El ataque al derecho a informarse
Desde que, a finales del pasado mes de enero, el Profesor Roberto Blanco Valdés y su familia, fueron objeto de un atentado mientras dormían, llevado a cabo, al parecer, por unos cobardes terroristas que militan en el independentismo gallego, se han publicado brillantes artículos sobre este hecho. En algunos, predominaba el aspecto personal de afecto y apoyo al citado profesor; pero, en todos, había tanto una encendida defensa de la libertad de expresión, como una enérgica condena del repugnante atentado de esa minoría fascista y excluyente.
Blanco Valdés ha sido uno de los alumnos más brillantes que he tenido en mi ya larga carrera profesoral, y tras haber seguido muy de cerca su trayectoria personal y profesional, puedo decir que me siento orgulloso de haber sido su profesor y de ser su amigo. Mostrar, pues, públicamente el gran afecto y la sincera admiración que le tengo pienso que no le vendrá mal en los duros momentos por los que está pasando. Pero con Roberto me une algo más. Es mi ahijado universitario, ya que tuve el honor de ser elegido padrino de su promoción de Derecho en mi época de profesor en la Universidad de Santiago. Y como padrino “tengo que asistirlo para sostener sus derechos”, como dice la tercera acepción gramatical de esta palabra.
Pues bien, además de su derecho a la libertad de expresión, en el cobarde atentado del que fue víctima se vieron afectados otros dos derechos fundamentales: uno suyo, el de comunicar libremente información; y el otro de todos nosotros, el de recibir libremente la crítica política que contienen sus excelentes y cabales artículos de opinión. Por eso, el ataque de esos enfermos de espíritu, de esos fanáticos intransigentes, que, en lugar de rebatir con argumentos convincentes las opiniones adversas, tratan de amordazarlas atemorizando a sus autores, no sólo ha vulnerado el derecho de quien, como Roberto, se dedica a comunicarlas, sino también el derecho que tenemos todos sus lectores a recibirlas.
Estas palabras, más que a los autores materiales de tan vil acción –que no van a leerlas- van dirigidas, primero, a todos nosotros para que no olvidemos lo que está en juego: sin la preservación de una comunicación pública libre no hay sociedad democrática ni soberanía popular. Pero sobre todo es una llamada de atención para todos aquellos que han ido inoculando alevosamente en nuestros menores, ya desde sus primeros años, un pensamiento totalitario que los ha convertido en espíritus intransigentes y fanatizados.

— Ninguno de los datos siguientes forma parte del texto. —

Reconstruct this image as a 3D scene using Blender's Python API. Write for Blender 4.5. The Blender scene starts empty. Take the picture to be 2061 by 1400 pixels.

En homenaje a Roberto Blanco, todo un ejemplo de tolerancia, vuelvo a citar un pasaje de la obra “Castellio contra Calvino”, de Stefan Zweig, que viene muy a cuento: “Esos fanáticos de una sola idea y un único proceder son los que, con su despótica agresividad, perturban la paz en la tierra y quienes transforman la natural convivencia de las ideas en confrontación y mortal disensión”.